* WRITTEN INSTRUCTION
Transcribe every line of the listing below without any deviation.

* DATA

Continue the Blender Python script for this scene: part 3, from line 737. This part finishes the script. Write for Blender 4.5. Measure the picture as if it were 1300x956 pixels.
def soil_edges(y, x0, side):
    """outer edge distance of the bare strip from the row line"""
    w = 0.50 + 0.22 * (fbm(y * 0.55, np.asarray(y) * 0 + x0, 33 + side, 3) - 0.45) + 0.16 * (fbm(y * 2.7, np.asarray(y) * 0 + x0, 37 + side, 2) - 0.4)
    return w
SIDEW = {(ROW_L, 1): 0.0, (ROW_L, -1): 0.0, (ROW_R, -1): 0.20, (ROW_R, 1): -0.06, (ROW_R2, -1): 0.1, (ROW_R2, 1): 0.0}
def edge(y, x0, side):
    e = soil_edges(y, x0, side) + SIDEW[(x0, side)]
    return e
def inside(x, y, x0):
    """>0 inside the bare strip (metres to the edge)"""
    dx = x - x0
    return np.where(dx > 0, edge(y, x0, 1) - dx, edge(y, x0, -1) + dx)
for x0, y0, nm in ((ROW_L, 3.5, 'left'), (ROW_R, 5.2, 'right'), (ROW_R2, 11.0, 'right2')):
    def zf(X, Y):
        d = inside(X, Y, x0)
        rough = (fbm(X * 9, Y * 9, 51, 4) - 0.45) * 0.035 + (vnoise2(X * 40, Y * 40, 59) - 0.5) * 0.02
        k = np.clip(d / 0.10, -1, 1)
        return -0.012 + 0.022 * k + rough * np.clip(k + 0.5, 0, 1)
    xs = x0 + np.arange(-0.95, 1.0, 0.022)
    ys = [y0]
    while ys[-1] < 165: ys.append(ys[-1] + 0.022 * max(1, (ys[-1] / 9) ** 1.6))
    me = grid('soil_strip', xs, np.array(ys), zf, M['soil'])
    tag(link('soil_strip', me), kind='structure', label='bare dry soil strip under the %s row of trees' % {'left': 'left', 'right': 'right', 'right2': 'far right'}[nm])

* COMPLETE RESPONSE
Continue the Blender Python script for this scene: part 3, from line 737. This part finishes the script. Write for Blender 4.5. Measure the picture as if it were 1300x956 pixels.
def soil_edges(y, x0, side):
    """outer edge distance of the bare strip from the row line"""
    w = 0.50 + 0.22 * (fbm(y * 0.55, np.asarray(y) * 0 + x0, 33 + side, 3) - 0.45) + 0.16 * (fbm(y * 2.7, np.asarray(y) * 0 + x0, 37 + side, 2) - 0.4)
    return w
SIDEW = {(ROW_L, 1): 0.0, (ROW_L, -1): 0.0, (ROW_R, -1): 0.20, (ROW_R, 1): -0.06, (ROW_R2, -1): 0.1, (ROW_R2, 1): 0.0}
def edge(y, x0, side):
    e = soil_edges(y, x0, side) + SIDEW[(x0, side)]
    return e
def inside(x, y, x0):
    """>0 inside the bare strip (metres to the edge)"""
    dx = x - x0
    return np.where(dx > 0, edge(y, x0, 1) - dx, edge(y, x0, -1) + dx)
for x0, y0, nm in ((ROW_L, 3.5, 'left'), (ROW_R, 5.2, 'right'), (ROW_R2, 11.0, 'right2')):
    def zf(X, Y):
        d = inside(X, Y, x0)
        rough = (fbm(X * 9, Y * 9, 51, 4) - 0.45) * 0.035 + (vnoise2(X * 40, Y * 40, 59) - 0.5) * 0.02
        k = np.clip(d / 0.10, -1, 1)
        return -0.012 + 0.022 * k + rough * np.clip(k + 0.5, 0, 1)
    xs = x0 + np.arange(-0.95, 1.0, 0.022)
    ys = [y0]
    while ys[-1] < 165: ys.append(ys[-1] + 0.022 * max(1, (ys[-1] / 9) ** 1.6))
    me = grid('soil_strip', xs, np.array(ys), zf, M['soil'])
    tag(link('soil_strip', me), kind='structure', label='bare dry soil strip under the %s row of trees' % {'left': 'left', 'right': 'right', 'right2': 'far right'}[nm])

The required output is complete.